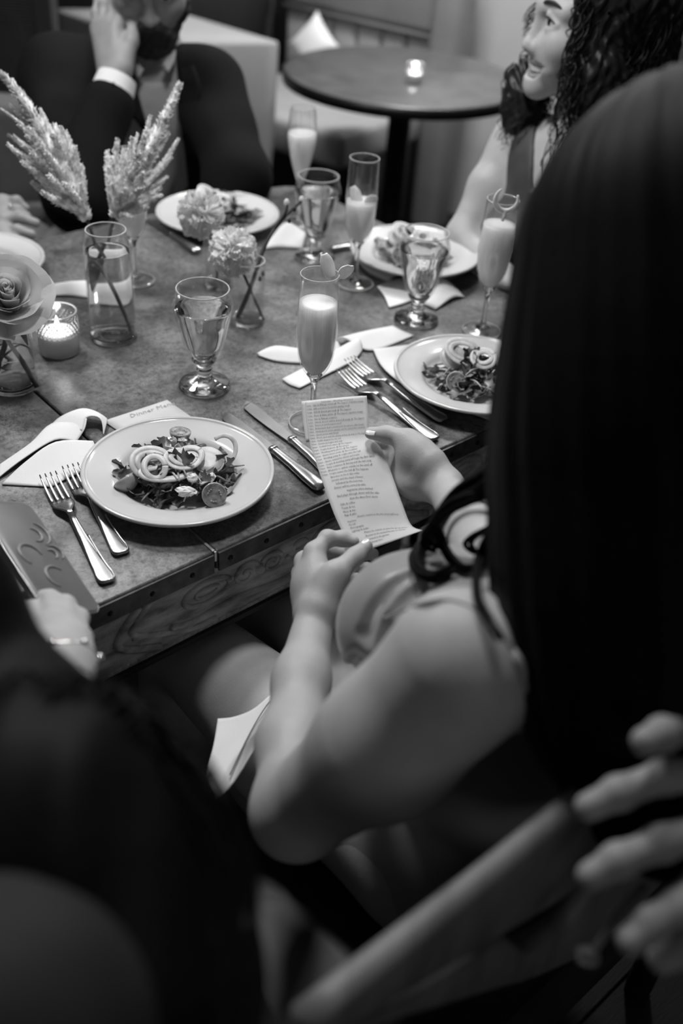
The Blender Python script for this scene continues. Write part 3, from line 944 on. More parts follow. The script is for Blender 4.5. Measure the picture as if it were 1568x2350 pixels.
for s0 in (0.115, 0.56, 1.005):                       # carved cartouche repeated along the apron
    carv.append([relief([(s0 - 0.155, 0.727), (s0 - 0.185, 0.682), (s0 - 0.13, 0.650)], 0.0055), relief([(s0 - 0.140, 0.727), (s0 - 0.165, 0.690), (s0 - 0.09, 0.655), (s0 - 0.05, 0.652)], 0.0045),
                 relief([(s0 - 0.165, 0.684), (s0 - 0.12, 0.667), (s0 - 0.075, 0.651)], 0.004)])
    carv.append([relief([(s0 - 0.115, 0.672), (s0 - 0.085, 0.664), (s0 - 0.02, 0.668), (s0 + 0.05, 0.660), (s0 + 0.12, 0.668), (s0 + 0.18, 0.664)], 0.005)])
    for d, sg in ((-0.062, 1), (0.135, -1)):
        pts = [(s0 + d + 0.033 * math.cos(a), 0.700 + 0.0165 * math.sin(a)) for a in np.linspace(0, 2 * math.pi, 22)]
        carv.append([tube([ap(a, b) for a, b in pts], 0.004, 8), tube([ap(s0 + d + (a - s0 - d) * 0.5, 0.7 + (b - 0.7) * 0.4) for a, b in pts], 0.0028, 8)])
    carv.append([scroll(s0 - 0.005, 0.699, 0.020, 1.4, 1, 0.4), scroll(s0 + 0.036, 0.697, 0.0195, 1.5, -1, 2.6), scroll(s0 + 0.078, 0.702, 0.021, 1.3, 1, 3.4), ball(ap(s0 + 0.0155, 0.697), (0.008, 0.005, 0.008), 10, 8)])
for g in carv:
    obj('carving', join(*g), 'apron', tb)
beads = []
s_ = -0.30
while s_ < 1.34:
    beads.append(ball(ap(s_, 0.6455, -0.001), (0.0075, 0.0034, 0.0042), 8, 6, RT)); s_ += 0.0105
o = obj('bead_moulding', join(*beads), 'apron', tb); o['kind'] = 'stuff'
obj('apron_rail', box(W(0.52, AV + 0.008, 0.6365), (1.70, 0.026, 0.008), RT), 'darkwood', tb, smooth=False)
for (a, b) in ((-0.33, 0.83), (1.29, 0.83), (-0.33, 1.59), (1.29, 1.59)):
    obj('leg', tube([W(a, b, 0), W(a, b, 0.45), W(a, b, 0.72)], [0.024, 0.032, 0.038], 4, up=TU), 'darkwood', tb, smooth=False)

# ------------------------------------------------------------------ plates
PR = 0.1195
def plate_prof(R=PR):
    return (smooth_prof([(0, 0.0035), (0.055, 0.0035)], 2) + smooth_prof([(0.062, 0.0025), (0.068, 0.006), (0.078, 0.0125), (0.095, 0.0165), (R - 0.004, 0.0215), (R - 0.0008, 0.0222), (R, 0.0240), (R - 0.0012, 0.0262), (R - 0.0045, 0.0262), (R - 0.008, 0.0240), (0.095, 0.0208), (0.079, 0.0170), (0.070, 0.0095), (0.058, 0.0070), (0.02, 0.0066)], 4) + [(0, 0.0066)])
pl_me = newmesh('plate', *lathe(plate_prof(), 72))
pl_me.materials.append(M['porcelain'])
def plate(c, label):
    o = obj('dinner_plate', pl_me, 'porcelain'); o.location = tuple(c)
    return tag(o, label, 'plate', 'white dinner plates')
P1 = np.array((-0.2067, 1.0144, 0.7750)); P1[2] = 0.7605
P2 = np.array((0.1791, 1.3145, 0.7900)); P2[2] = 0.765
P3 = np.array((0.0951, 1.7474, 0.7920)); P3[2] = 0.772
P4 = np.array((-0.2873, 1.8862, 0.7750)); P4[2] = 0.7605
P5 = np.array((-0.6608, 1.5794, 0.7750)); P5[2] = 0.7605
plate(P1, 'white wide-rimmed dinner plate in sharp focus between two forks and two knives')
plate(P2, 'white dinner plate on the napkin that hangs over the near table edge')
plate(P3, 'white dinner plate stacked on a napkin in front of the laughing person')
plate(P4, 'white dinner plate in front of the bearded person')
plate(P5, 'white dinner plate cut by the left frame edge above the rose')

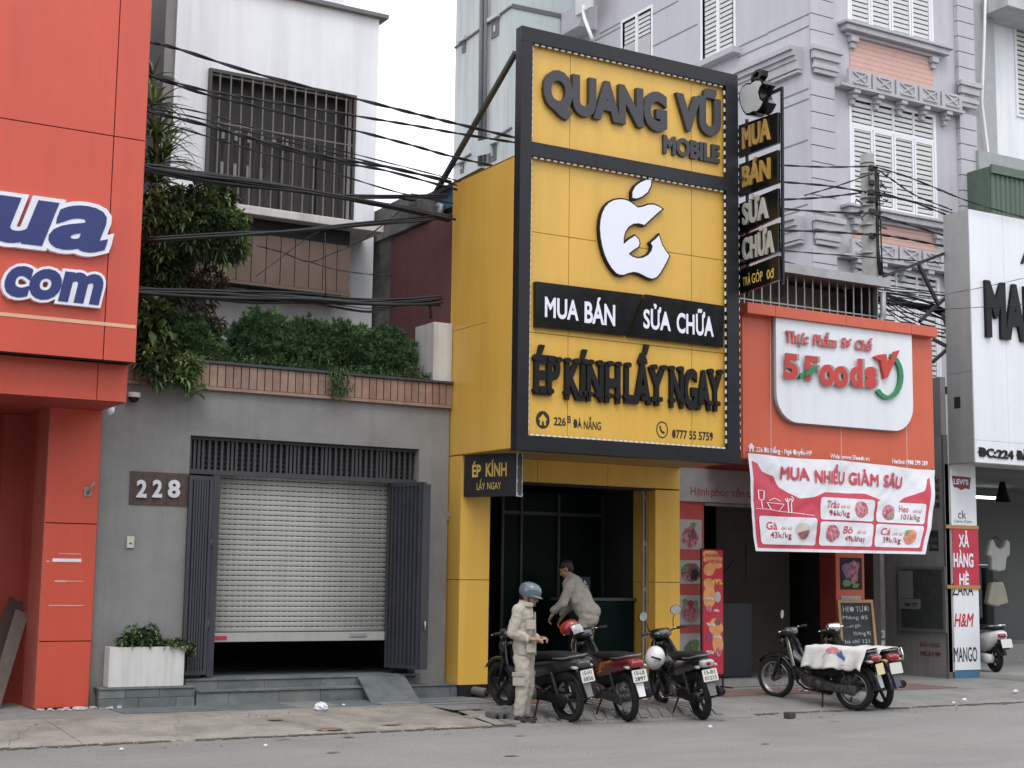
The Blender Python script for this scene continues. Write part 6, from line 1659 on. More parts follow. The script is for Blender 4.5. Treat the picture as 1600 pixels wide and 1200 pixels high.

** THE REQUEST **
All of the data needs repeating exactly, but the pictures do not.

** EXERCISE RESULT **
The Blender Python script for this scene continues. Write part 3, from line 944 on. More parts follow. The script is for Blender 4.5. Measure the picture as if it were 1568x2350 pixels.
for s0 in (0.115, 0.56, 1.005):                       # carved cartouche repeated along the apron
    carv.append([relief([(s0 - 0.155, 0.727), (s0 - 0.185, 0.682), (s0 - 0.13, 0.650)], 0.0055), relief([(s0 - 0.140, 0.727), (s0 - 0.165, 0.690), (s0 - 0.09, 0.655), (s0 - 0.05, 0.652)], 0.0045),
                 relief([(s0 - 0.165, 0.684), (s0 - 0.12, 0.667), (s0 - 0.075, 0.651)], 0.004)])
    carv.append([relief([(s0 - 0.115, 0.672), (s0 - 0.085, 0.664), (s0 - 0.02, 0.668), (s0 + 0.05, 0.660), (s0 + 0.12, 0.668), (s0 + 0.18, 0.664)], 0.005)])
    for d, sg in ((-0.062, 1), (0.135, -1)):
        pts = [(s0 + d + 0.033 * math.cos(a), 0.700 + 0.0165 * math.sin(a)) for a in np.linspace(0, 2 * math.pi, 22)]
        carv.append([tube([ap(a, b) for a, b in pts], 0.004, 8), tube([ap(s0 + d + (a - s0 - d) * 0.5, 0.7 + (b - 0.7) * 0.4) for a, b in pts], 0.0028, 8)])
    carv.append([scroll(s0 - 0.005, 0.699, 0.020, 1.4, 1, 0.4), scroll(s0 + 0.036, 0.697, 0.0195, 1.5, -1, 2.6), scroll(s0 + 0.078, 0.702, 0.021, 1.3, 1, 3.4), ball(ap(s0 + 0.0155, 0.697), (0.008, 0.005, 0.008), 10, 8)])
for g in carv:
    obj('carving', join(*g), 'apron', tb)
beads = []
s_ = -0.30
while s_ < 1.34:
    beads.append(ball(ap(s_, 0.6455, -0.001), (0.0075, 0.0034, 0.0042), 8, 6, RT)); s_ += 0.0105
o = obj('bead_moulding', join(*beads), 'apron', tb); o['kind'] = 'stuff'
obj('apron_rail', box(W(0.52, AV + 0.008, 0.6365), (1.70, 0.026, 0.008), RT), 'darkwood', tb, smooth=False)
for (a, b) in ((-0.33, 0.83), (1.29, 0.83), (-0.33, 1.59), (1.29, 1.59)):
    obj('leg', tube([W(a, b, 0), W(a, b, 0.45), W(a, b, 0.72)], [0.024, 0.032, 0.038], 4, up=TU), 'darkwood', tb, smooth=False)

# ------------------------------------------------------------------ plates
PR = 0.1195
def plate_prof(R=PR):
    return (smooth_prof([(0, 0.0035), (0.055, 0.0035)], 2) + smooth_prof([(0.062, 0.0025), (0.068, 0.006), (0.078, 0.0125), (0.095, 0.0165), (R - 0.004, 0.0215), (R - 0.0008, 0.0222), (R, 0.0240), (R - 0.0012, 0.0262), (R - 0.0045, 0.0262), (R - 0.008, 0.0240), (0.095, 0.0208), (0.079, 0.0170), (0.070, 0.0095), (0.058, 0.0070), (0.02, 0.0066)], 4) + [(0, 0.0066)])
pl_me = newmesh('plate', *lathe(plate_prof(), 72))
pl_me.materials.append(M['porcelain'])
def plate(c, label):
    o = obj('dinner_plate', pl_me, 'porcelain'); o.location = tuple(c)
    return tag(o, label, 'plate', 'white dinner plates')
P1 = np.array((-0.2067, 1.0144, 0.7750)); P1[2] = 0.7605
P2 = np.array((0.1791, 1.3145, 0.7900)); P2[2] = 0.765
P3 = np.array((0.0951, 1.7474, 0.7920)); P3[2] = 0.772
P4 = np.array((-0.2873, 1.8862, 0.7750)); P4[2] = 0.7605
P5 = np.array((-0.6608, 1.5794, 0.7750)); P5[2] = 0.7605
plate(P1, 'white wide-rimmed dinner plate in sharp focus between two forks and two knives')
plate(P2, 'white dinner plate on the napkin that hangs over the near table edge')
plate(P3, 'white dinner plate stacked on a napkin in front of the laughing person')
plate(P4, 'white dinner plate in front of the bearded person')
plate(P5, 'white dinner plate cut by the left frame edge above the rose')

The Blender Python script for this scene continues. Write part 6, from line 1659 on. More parts follow. The script is for Blender 4.5. Treat the picture as 1600 pixels wide and 1200 pixels high.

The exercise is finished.